• THE REQUEST
The entries below are to be repeated exactly as they stand.

⁂

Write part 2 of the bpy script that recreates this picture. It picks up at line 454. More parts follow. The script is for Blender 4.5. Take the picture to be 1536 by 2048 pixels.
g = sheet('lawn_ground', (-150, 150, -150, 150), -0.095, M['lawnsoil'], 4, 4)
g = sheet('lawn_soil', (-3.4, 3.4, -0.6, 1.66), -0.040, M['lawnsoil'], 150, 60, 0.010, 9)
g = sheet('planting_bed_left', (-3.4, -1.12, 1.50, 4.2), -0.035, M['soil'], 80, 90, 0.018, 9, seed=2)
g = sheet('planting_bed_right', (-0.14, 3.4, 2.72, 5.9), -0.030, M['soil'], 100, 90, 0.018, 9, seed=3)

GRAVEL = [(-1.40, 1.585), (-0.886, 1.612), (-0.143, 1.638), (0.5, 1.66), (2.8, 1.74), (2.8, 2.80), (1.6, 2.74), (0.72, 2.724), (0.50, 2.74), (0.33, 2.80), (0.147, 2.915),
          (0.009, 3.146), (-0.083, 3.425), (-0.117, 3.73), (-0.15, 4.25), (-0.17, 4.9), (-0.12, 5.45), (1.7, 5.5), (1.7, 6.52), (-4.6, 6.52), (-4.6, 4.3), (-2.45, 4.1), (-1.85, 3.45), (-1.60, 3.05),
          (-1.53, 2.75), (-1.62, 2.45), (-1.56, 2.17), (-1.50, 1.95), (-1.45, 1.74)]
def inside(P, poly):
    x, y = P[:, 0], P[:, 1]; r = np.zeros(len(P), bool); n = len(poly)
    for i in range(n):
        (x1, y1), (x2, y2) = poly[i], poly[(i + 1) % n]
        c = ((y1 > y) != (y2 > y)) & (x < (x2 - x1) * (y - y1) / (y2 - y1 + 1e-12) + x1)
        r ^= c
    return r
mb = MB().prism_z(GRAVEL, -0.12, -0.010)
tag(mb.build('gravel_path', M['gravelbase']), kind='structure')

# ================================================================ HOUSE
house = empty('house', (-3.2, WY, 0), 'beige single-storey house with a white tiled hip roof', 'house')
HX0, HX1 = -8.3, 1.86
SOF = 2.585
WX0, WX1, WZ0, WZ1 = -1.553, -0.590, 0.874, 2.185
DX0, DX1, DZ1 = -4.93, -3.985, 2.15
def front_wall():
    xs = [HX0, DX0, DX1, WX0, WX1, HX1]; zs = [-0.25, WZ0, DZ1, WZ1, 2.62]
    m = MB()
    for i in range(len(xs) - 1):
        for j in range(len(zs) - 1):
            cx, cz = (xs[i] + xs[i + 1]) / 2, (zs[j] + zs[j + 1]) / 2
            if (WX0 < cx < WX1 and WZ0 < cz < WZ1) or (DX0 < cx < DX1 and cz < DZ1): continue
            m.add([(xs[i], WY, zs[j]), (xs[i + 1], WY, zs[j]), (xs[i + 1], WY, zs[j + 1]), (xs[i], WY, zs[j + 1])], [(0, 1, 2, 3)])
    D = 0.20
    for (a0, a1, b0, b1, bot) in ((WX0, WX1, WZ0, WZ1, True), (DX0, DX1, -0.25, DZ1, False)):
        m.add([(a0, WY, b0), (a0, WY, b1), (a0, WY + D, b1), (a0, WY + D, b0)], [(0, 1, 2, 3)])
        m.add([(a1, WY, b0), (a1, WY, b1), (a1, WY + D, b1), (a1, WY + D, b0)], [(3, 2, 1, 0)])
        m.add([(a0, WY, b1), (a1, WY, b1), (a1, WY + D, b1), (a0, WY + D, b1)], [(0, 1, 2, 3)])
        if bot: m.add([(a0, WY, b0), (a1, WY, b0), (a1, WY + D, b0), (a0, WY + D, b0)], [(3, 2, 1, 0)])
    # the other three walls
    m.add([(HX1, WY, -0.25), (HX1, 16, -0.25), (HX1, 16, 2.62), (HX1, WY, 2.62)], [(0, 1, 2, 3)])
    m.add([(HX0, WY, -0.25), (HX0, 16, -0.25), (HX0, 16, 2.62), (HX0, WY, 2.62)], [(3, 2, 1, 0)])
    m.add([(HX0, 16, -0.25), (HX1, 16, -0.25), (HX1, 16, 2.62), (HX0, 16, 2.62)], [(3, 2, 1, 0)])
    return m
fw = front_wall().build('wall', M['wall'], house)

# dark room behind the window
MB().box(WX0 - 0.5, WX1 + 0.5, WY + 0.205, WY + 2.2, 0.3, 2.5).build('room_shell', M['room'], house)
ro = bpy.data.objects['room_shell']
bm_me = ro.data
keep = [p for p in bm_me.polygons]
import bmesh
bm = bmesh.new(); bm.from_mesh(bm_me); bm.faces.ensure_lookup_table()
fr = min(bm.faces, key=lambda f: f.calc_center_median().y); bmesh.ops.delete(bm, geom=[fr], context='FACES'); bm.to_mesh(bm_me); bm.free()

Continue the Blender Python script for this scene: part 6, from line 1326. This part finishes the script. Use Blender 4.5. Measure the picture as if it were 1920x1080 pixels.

⁂

• PROBLEM SOLUTION
Write part 2 of the bpy script that recreates this picture. It picks up at line 454. More parts follow. The script is for Blender 4.5. Take the picture to be 1536 by 2048 pixels.
g = sheet('lawn_ground', (-150, 150, -150, 150), -0.095, M['lawnsoil'], 4, 4)
g = sheet('lawn_soil', (-3.4, 3.4, -0.6, 1.66), -0.040, M['lawnsoil'], 150, 60, 0.010, 9)
g = sheet('planting_bed_left', (-3.4, -1.12, 1.50, 4.2), -0.035, M['soil'], 80, 90, 0.018, 9, seed=2)
g = sheet('planting_bed_right', (-0.14, 3.4, 2.72, 5.9), -0.030, M['soil'], 100, 90, 0.018, 9, seed=3)

GRAVEL = [(-1.40, 1.585), (-0.886, 1.612), (-0.143, 1.638), (0.5, 1.66), (2.8, 1.74), (2.8, 2.80), (1.6, 2.74), (0.72, 2.724), (0.50, 2.74), (0.33, 2.80), (0.147, 2.915),
          (0.009, 3.146), (-0.083, 3.425), (-0.117, 3.73), (-0.15, 4.25), (-0.17, 4.9), (-0.12, 5.45), (1.7, 5.5), (1.7, 6.52), (-4.6, 6.52), (-4.6, 4.3), (-2.45, 4.1), (-1.85, 3.45), (-1.60, 3.05),
          (-1.53, 2.75), (-1.62, 2.45), (-1.56, 2.17), (-1.50, 1.95), (-1.45, 1.74)]
def inside(P, poly):
    x, y = P[:, 0], P[:, 1]; r = np.zeros(len(P), bool); n = len(poly)
    for i in range(n):
        (x1, y1), (x2, y2) = poly[i], poly[(i + 1) % n]
        c = ((y1 > y) != (y2 > y)) & (x < (x2 - x1) * (y - y1) / (y2 - y1 + 1e-12) + x1)
        r ^= c
    return r
mb = MB().prism_z(GRAVEL, -0.12, -0.010)
tag(mb.build('gravel_path', M['gravelbase']), kind='structure')

# ================================================================ HOUSE
house = empty('house', (-3.2, WY, 0), 'beige single-storey house with a white tiled hip roof', 'house')
HX0, HX1 = -8.3, 1.86
SOF = 2.585
WX0, WX1, WZ0, WZ1 = -1.553, -0.590, 0.874, 2.185
DX0, DX1, DZ1 = -4.93, -3.985, 2.15
def front_wall():
    xs = [HX0, DX0, DX1, WX0, WX1, HX1]; zs = [-0.25, WZ0, DZ1, WZ1, 2.62]
    m = MB()
    for i in range(len(xs) - 1):
        for j in range(len(zs) - 1):
            cx, cz = (xs[i] + xs[i + 1]) / 2, (zs[j] + zs[j + 1]) / 2
            if (WX0 < cx < WX1 and WZ0 < cz < WZ1) or (DX0 < cx < DX1 and cz < DZ1): continue
            m.add([(xs[i], WY, zs[j]), (xs[i + 1], WY, zs[j]), (xs[i + 1], WY, zs[j + 1]), (xs[i], WY, zs[j + 1])], [(0, 1, 2, 3)])
    D = 0.20
    for (a0, a1, b0, b1, bot) in ((WX0, WX1, WZ0, WZ1, True), (DX0, DX1, -0.25, DZ1, False)):
        m.add([(a0, WY, b0), (a0, WY, b1), (a0, WY + D, b1), (a0, WY + D, b0)], [(0, 1, 2, 3)])
        m.add([(a1, WY, b0), (a1, WY, b1), (a1, WY + D, b1), (a1, WY + D, b0)], [(3, 2, 1, 0)])
        m.add([(a0, WY, b1), (a1, WY, b1), (a1, WY + D, b1), (a0, WY + D, b1)], [(0, 1, 2, 3)])
        if bot: m.add([(a0, WY, b0), (a1, WY, b0), (a1, WY + D, b0), (a0, WY + D, b0)], [(3, 2, 1, 0)])
    # the other three walls
    m.add([(HX1, WY, -0.25), (HX1, 16, -0.25), (HX1, 16, 2.62), (HX1, WY, 2.62)], [(0, 1, 2, 3)])
    m.add([(HX0, WY, -0.25), (HX0, 16, -0.25), (HX0, 16, 2.62), (HX0, WY, 2.62)], [(3, 2, 1, 0)])
    m.add([(HX0, 16, -0.25), (HX1, 16, -0.25), (HX1, 16, 2.62), (HX0, 16, 2.62)], [(3, 2, 1, 0)])
    return m
fw = front_wall().build('wall', M['wall'], house)

# dark room behind the window
MB().box(WX0 - 0.5, WX1 + 0.5, WY + 0.205, WY + 2.2, 0.3, 2.5).build('room_shell', M['room'], house)
ro = bpy.data.objects['room_shell']
bm_me = ro.data
keep = [p for p in bm_me.polygons]
import bmesh
bm = bmesh.new(); bm.from_mesh(bm_me); bm.faces.ensure_lookup_table()
fr = min(bm.faces, key=lambda f: f.calc_center_median().y); bmesh.ops.delete(bm, geom=[fr], context='FACES'); bm.to_mesh(bm_me); bm.free()

Continue the Blender Python script for this scene: part 6, from line 1326. This part finishes the script. Use Blender 4.5. Measure the picture as if it were 1920x1080 pixels.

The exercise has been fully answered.